Die Entwicklung der Produktivkräfte versprach der Menschheit die Möglichkeit, sich aus dem bewusstlosen, gewaltsamen Naturzusammenhang zu emanzipieren, um endlich Autorin ihrer eigenen Geschichte zu werden. Dies meint planmäßige Anwendung und harmonische Entfaltung aller verfügbaren Kräfte: menschlicher wie außermenschlicher. Denn Kommunismus = Humanismus = Naturalismus. Doch die Revolution blieb aus. Die Menschheit überwand ihre Naturwüchsigkeit, indem diese in die Gesellschaftsunordnung einging. Statt nunmehr die Entwicklung menschlicher Anlagen im Einklang mit den außermenschlichen voranzutreiben, entfacht die zerrissene Menschheit die zügellose Entwicklung der Destruktivkräfte, ihren enormen Willen zu nichts als Vernichtung. Hiermit gehen auch die immer grausamere Erniedrigung und Ausbeutung der Natur, der Grundlage allen lebenswerten Lebens und aller Wertschöpfung, einher. Die Bewältigung der Naturgewalt schlug um in Vergewaltigung der Naturgewalt. Sie droht nunmehr in ihrer totalen Erschöpfung zu münden. Die Entkräftung der Natur in irreparablem Ausmaß lässt fraglich werden, ob durch Entwicklung, Aneignung und Kontrolle der Produktivkräfte, durch glückliche Revolution, künftig noch lebenswertes Leben zu realisieren ist. Alle Produktivkraft ist wertlos ohne fruchtbare Naturkraft. So ist nicht gesichert, wie lange die Gleichung »Kommunismus = Humanismus = Naturalismus« noch aufgeht, wie lange Versöhnung mit der (außer-)menschlichen Natur noch möglich ist, bis Überleben schließlich wirklich nur noch als Kampf ums letzte bisschen Dasein möglich ist.
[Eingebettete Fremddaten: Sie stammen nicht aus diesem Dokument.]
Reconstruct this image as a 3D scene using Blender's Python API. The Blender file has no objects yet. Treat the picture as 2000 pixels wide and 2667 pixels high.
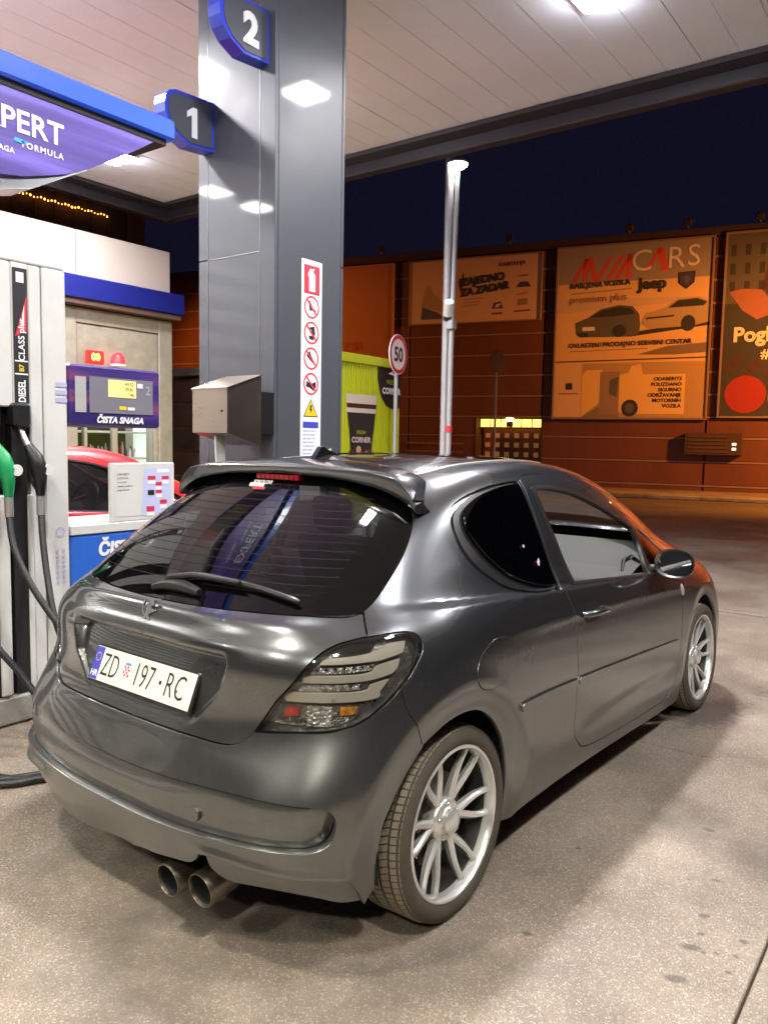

Der Kapitalismus entwickelte und verhinderte zugleich die Möglichkeit, aus dem Naturzustand (bellum omnium contra omnes, Krieg aller gegen alle) ein für alle Mal auszusteigen. Wird aber die Naturkraft weiter vernichtet, ist diese Möglichkeit bald völlig und unwiederbringlich verwirkt. Die Alternative zwischen Sozialismus und Barbarei bestünde dann nicht mehr. Das nackte Überleben geböte den Menschen in der letzten Stunde bloß Barbarei und noch mehr Barbarei.

Ist die Generation Z also die letzte Generation, die auf dieser Erde noch leben kann? Sicherlich nicht. Doch ist zu fürchten, dass sie die letzte Generation mit einer Wahl zwischen echten Alternativen und der Chance auf Versöhnung sein könnte. Dies zu verhindern ist das Gebot der Stunde, die Verantwortung unserer Generation für alle künftigen.

Es ist die Grabesruhe der abtretenden Generation, die sich sagt: »Nach uns die Sintflut.« Aber das Wasser steht uns heute schon zum Hals, sodass wir mehr denn je aufeinander angewiesen sind. Unser Werk kann nicht das Werk einer Avantgarde sein, denn es kann nur allen gemeinsam gelingen, das Offensichtliche abzuwenden. Die drängenden Fragen unserer Zeit betreffen alle Generationen: besonders die Umweltkatastrophe, aber auch die Atom- und Migrationsfrage, die Erneuerung unseres Sozial-, Renten- und Gesundheitssystems u.v.a. Solche Fragen betreffen unser Verhältnis zueinander. Ohne ihre rasche Lösung wird ein Miteinander der Genera, Generationen und Nationen, d.h. lebenswertes Leben für alle, künftig nicht mehr möglich sein. Darum ist die Losung so klar: Leben aller Genera, Generationen und Nationen vereinige dich!

  • \ \ \ 1

    Heydorn, Heinz-Joachim (1974/2004): Überleben durch Bildung. Umriss einer Aussicht. In: Werke (Bd. 4). Wetzlar: Büchse der Pandora, S. 264.